| Exercise aim |
Drop every picture. Then return, exactly, the lines from the beginning of the listing below through the one containing "b = MB(); b.box(-dl / 2 + .01, dl".

==== Dataset section ====

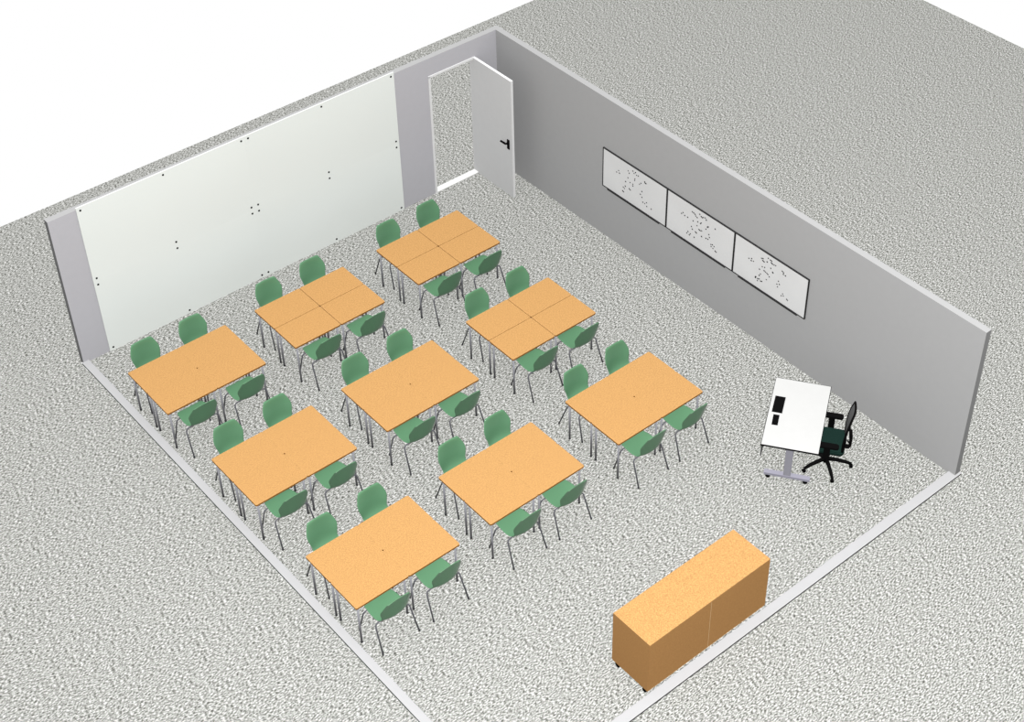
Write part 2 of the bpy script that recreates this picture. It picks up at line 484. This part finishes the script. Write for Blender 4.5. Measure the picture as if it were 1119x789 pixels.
# ------------------------------------------------------------------ teacher's desk (local x = along, y = towards the chair)
A, B, C, D = Vector((-1.035, -7.658)), Vector((-.566, -8.316)), Vector((-1.740, -9.130)), Vector((-2.175, -8.452))
dc = (A + B + C + D) / 4
ax = ((A - D) + (B - C)).normalized()            # along the long side, away from the camera
dang = math.atan2(ax.y, ax.x)
dl, dd = 1.412, .806
o = empty('teacher_desk', "white teacher's desk with black edge on a grey T-foot frame with castors", 'desk', (dc.x, dc.y, 0), dang)
b = MB()
b.prism(rounded(-dl / 2, dl / 2, -dd / 2, dd / 2, .008, 2), .715, .74, 1, 1)
b.prism(rounded(-dl / 2 + .007, dl / 2 - .007, -dd / 2 + .007, dd / 2 - .007, .006, 2), .7395, .7412, 0, 0)
b.build('desktop', [M['desk_white'], M['desk_edge']], o)
for s in (-1, 1):
    x = s * (dl / 2 - .13)
    b = MB(); b.box(x - .030, x + .030, -.052, .052, .11, .70, bev=.004)
    b.box(x - .04, x + .04, -.30, .30, .690, .7148, bev=.003)
    b.build('column', M['desk_column'], o)
    b = MB()
    b.prism([(x - .038, -.325), (x + .038, -.325), (x + .038, .325), (x - .038, .325)], .075, .115)
    ft = b.build('foot', M['desk_metal'], o)
    for yy in (-.265, .265):
        b = MB()
        b.cyl((x - .018, yy, .034), (x + .018, yy, .034), .034, 18)
        b.box(x - .026, x + .026, yy - .022, yy + .03, .045, .0748, bev=.003)
        b.build('castor', M['black'], ft)
b = MB(); b.box(-dl / 2 + .158, dl / 2 - .158, -.03, .03, .645, .689); b.build('cross_beam', M['desk_metal'], o)
b = MB(); b.box(-dl / 2 + .01, dl / 2 - .01, dd / 2 - .022, dd / 2 - .006, .50, .7148); b.build('modesty_panel', M['desk_panel'], o)

def desk_box(name, corners, label, h):
    P = [Vector(c) for c in corners]
    c = sum(P, Vector((0, 0))) / 4
    ex = ((P[0] - P[3]) + (P[1] - P[2])) / 2
    ey = ((P[0] - P[1]) + (P[3] - P[2])) / 2
    L, Wd = ex.length, ey.length
    o = empty(name, label, 'desk box', (c.x, c.y, .7412), math.atan2(ex.y, ex.x), 'black boxes on the desk')
    b = MB(); b.box(-L / 2, L / 2, -Wd / 2, Wd / 2, 0, h * .6, bev=.003); b.build('box_base', M['black'], o)
    b = MB(); b.box(-L / 2 + .006, L / 2 - .006, -Wd / 2 + .006, Wd / 2 - .006, h * .6, h, bev=.002)
    b.cyl((L / 2 - .04, 0, h - .001), (L / 2 - .04, 0, h + .001), .006)
    b.build('lid', M['black'], o)
desk_box('flat_box', [(-1.332, -7.928), (-1.236, -8.046), (-1.522, -8.236), (-1.600, -8.114)], 'larger flat black rectangular box on the white desk', .016)
desk_box('flat_box', [(-1.622, -8.168), (-1.575, -8.240), (-1.743, -8.362), (-1.794, -8.291)], 'smaller flat black rectangular box on the white desk', .012)

# ------------------------------------------------------------------ office chair (local +y is the way it faces)
cpos = Vector((-1.20, -8.865))
face = Vector((-.58, .814)).normalized()
crot = math.atan2(face.y, face.x) - PI / 2
o = empty('office_chair', "black swivel office chair with dark green seat behind the teacher's desk", 'office chair', (cpos.x, cpos.y, 0), crot)
# five-star base: one arm measured in the photo points at (-1.397,-9.17)
a0 = math.atan2(-9.17 + 8.865, -1.397 + 1.20) - crot
b = MB()
b.cyl((0, 0, .06), (0, 0, .135), .04, 16)
for k in range(5):
    a = a0 + 2 * PI * k / 5
    u = Vector((math.cos(a), math.sin(a), 0))
    b.tube([u * .02 + Vector((0, 0, .118)), u * .15 + Vector((0, 0, .116)), u * .28 + Vector((0, 0, .095)), u * .362 + Vector((0, 0, .066))], [.032, .029, .026, .022], 8)
b.build('star_base', M['black'], o)
for k in range(5):
    a = a0 + 2 * PI * k / 5
    u = Vector((math.cos(a), math.sin(a), 0)); n = Vector((-u.y, u.x, 0))
    p = u * .362 + Vector((0, 0, .027))
    b = MB(); b.cyl(p - n * .022, p - n * .004, .027, 16); b.cyl(p + n * .004, p + n * .022, .027, 16)
    b.cyl(p - n * .006, p + n * .006, .012, 8); b.cyl(p, p + Vector((0, 0, .03)), .009, 8)
    b.build('castor', M['black'], o)
b = MB(); b.cyl((0, 0, .13), (0, 0, .32), .036); b.cyl((0, 0, .32), (0, 0, .40), .022)
b.build('gas_lift', M['black'], o)
b = MB(); b.box(-.11, .11, -.14, .10, .395, .435, bev=.012)
b.box(-.035, .035, -.30, -.10, .405, .43, bev=.006)
b.build('seat_mechanism', M['black'], o)
b = MB()
b.prism(rounded(-.245, .245, -.235, .245, .07, 6), .435, .455, 1, 1)
b.prism(rounded(-.25, .25, -.24, .25, .075, 6), .455, .488, 0, 0)
b.prism(rounded(-.235, .235, -.225, .235, .07, 6), .488, .500, 0, 0)
b.build('seat', [M['seat_fabric'], M['black']], o)
for s in (-1, 1):
    b = MB()
    b.box(min(s * .10, s * .325), max(s * .10, s * .325), -.025, .035, .412, .432, bev=.004)
    b.box(min(s * .298, s * .325), max(s * .298, s * .325), -.045, .045, .415, .655, bev=.006)
    post = b.build('armrest', M['black'], o)
    b = MB(); b.prism(rounded(s * .31 - .048, s * .31 + .048, -.16, .125, .04, 5), .652, .684)
    b.build('arm_pad', M['black'], post)
# curved back: fabric in a black rim
def back_pt(u, v):
    z = .49 + .63 * v
    hw = .205 + .035 * math.sin(PI * min(1, v * 1.15)) - .03 * max(0, v - .8) / .2
    y = -.225 - .074 * v ** 1.3 + .018 * math.sin(PI * v)
    return Vector((u * hw, y + .022 * abs(u) ** 2, z))
bm = MB()
NU, NV = 12, 12
g = [[bm.bm.verts.new(back_pt(-1 + 2 * i / NU, j / NV)) for i in range(NU + 1)] for j in range(NV + 1)]
h2 = [[bm.bm.verts.new(back_pt(-1 + 2 * i / NU, j / NV) + Vector((0, -.012, 0))) for i in range(NU + 1)] for j in range(NV + 1)]
for j in range(NV):
    for i in range(NU):
        f = bm.bm.faces.new([g[j][i], g[j][i + 1], g[j + 1][i + 1], g[j + 1][i]]); f.smooth = True
        f = bm.bm.faces.new([h2[j][i], h2[j + 1][i], h2[j + 1][i + 1], h2[j][i + 1]]); f.smooth = True; f.material_index = 1
bk = bm.build('backrest', [M['mesh_back'], M['black']], o)
rim = [back_pt(-1 + 2 * i / NU, 0) for i in range(NU)] + [back_pt(1, j / NV) for j in range(NV)] + [back_pt(1 - 2 * i / NU, 1) for i in range(NU)] + [back_pt(-1, 1 - j / NV) for j in range(NV)]
rim = [p + Vector((0, -.006, 0)) for p in rim]
b = MB(); b.tube(rim + rim[:1], .016, 8); b.build('back_rim', M['black'], bk)
b = MB()
b.tube(bend([(0, -.25, .415), (0, -.300, .42), (0, -.305, .60), (0, -.285, .74)], .05), .022, 8)
for s in (-1, 1):
    b.tube([(0, -.30, .50), (s * .1, -.275, .60), (s * .17, -.258, .70)], .012, 8)
b.build('back_support', M['black'], o)

# ------------------------------------------------------------------ light, sky, camera
wd = bpy.data.worlds.new('white_sky'); SC.world = wd
wd.use_nodes = True
bg = wd.node_tree.nodes['Background']
bg.inputs['Color'].default_value = (1, 1, 1, 1)
bg.inputs['Strength'].default_value = 1.0

def sun(name, to_light, factor):
    l = bpy.data.lights.new(name, 'SUN')
    l.energy = factor * PI
    l.angle = math.radians(2)
    l.use_shadow = False
    ob = bpy.data.objects.new(name, l); COL.objects.link(ob)
    ob.rotation_euler = Vector(to_light).to_track_quat('Z', 'Y').to_euler()
    ob.location = (-4, -5, 12)
    return ob
sun('key_sun', (-.20, -.14, .97), 1.8)
pl = bpy.data.lights.new('added_fill', 'POINT')  # added fill light, no such fixture here; brightens the near end of the room
pl.use_shadow = False
pl.shadow_soft_size = .4
pl.energy = 21000
po = bpy.data.objects.new('added_fill', pl); COL.objects.link(po); po.location = (-9.5, -15.0, 14.5)

cam = bpy.data.cameras.new('camera')
co = bpy.data.objects.new('camera', cam); COL.objects.link(co)
FPX, PX0, PY0 = 1752.34, 618.42, 330.574
cam.sensor_fit = 'HORIZONTAL'; cam.sensor_width = 36
cam.lens = FPX * 36 / 1119
cam.shift_x = (559.5 - PX0) / 1119
cam.shift_y = (PY0 - 394.5) / 1119
cam.clip_end = 200
co.location = (-14.5159, -18.6116, 16.5134)
yaw, pitch = .71237, .69836
co.rotation_euler = (PI / 2 - pitch, 0, -yaw)
SC.camera = co
SC.view_settings.view_transform = 'Standard'
SC.view_settings.look = 'None'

====

| Answer |
Write part 2 of the bpy script that recreates this picture. It picks up at line 484. This part finishes the script. Write for Blender 4.5. Measure the picture as if it were 1119x789 pixels.
# ------------------------------------------------------------------ teacher's desk (local x = along, y = towards the chair)
A, B, C, D = Vector((-1.035, -7.658)), Vector((-.566, -8.316)), Vector((-1.740, -9.130)), Vector((-2.175, -8.452))
dc = (A + B + C + D) / 4
ax = ((A - D) + (B - C)).normalized()            # along the long side, away from the camera
dang = math.atan2(ax.y, ax.x)
dl, dd = 1.412, .806
o = empty('teacher_desk', "white teacher's desk with black edge on a grey T-foot frame with castors", 'desk', (dc.x, dc.y, 0), dang)
b = MB()
b.prism(rounded(-dl / 2, dl / 2, -dd / 2, dd / 2, .008, 2), .715, .74, 1, 1)
b.prism(rounded(-dl / 2 + .007, dl / 2 - .007, -dd / 2 + .007, dd / 2 - .007, .006, 2), .7395, .7412, 0, 0)
b.build('desktop', [M['desk_white'], M['desk_edge']], o)
for s in (-1, 1):
    x = s * (dl / 2 - .13)
    b = MB(); b.box(x - .030, x + .030, -.052, .052, .11, .70, bev=.004)
    b.box(x - .04, x + .04, -.30, .30, .690, .7148, bev=.003)
    b.build('column', M['desk_column'], o)
    b = MB()
    b.prism([(x - .038, -.325), (x + .038, -.325), (x + .038, .325), (x - .038, .325)], .075, .115)
    ft = b.build('foot', M['desk_metal'], o)
    for yy in (-.265, .265):
        b = MB()
        b.cyl((x - .018, yy, .034), (x + .018, yy, .034), .034, 18)
        b.box(x - .026, x + .026, yy - .022, yy + .03, .045, .0748, bev=.003)
        b.build('castor', M['black'], ft)
b = MB(); b.box(-dl / 2 + .158, dl / 2 - .158, -.03, .03, .645, .689); b.build('cross_beam', M['desk_metal'], o)
b = MB(); b.box(-dl / 2 + .01, dl / 2 - .01, dd / 2 - .022, dd / 2 - .006, .50, .7148); b.build('modesty_panel', M['desk_panel'], o)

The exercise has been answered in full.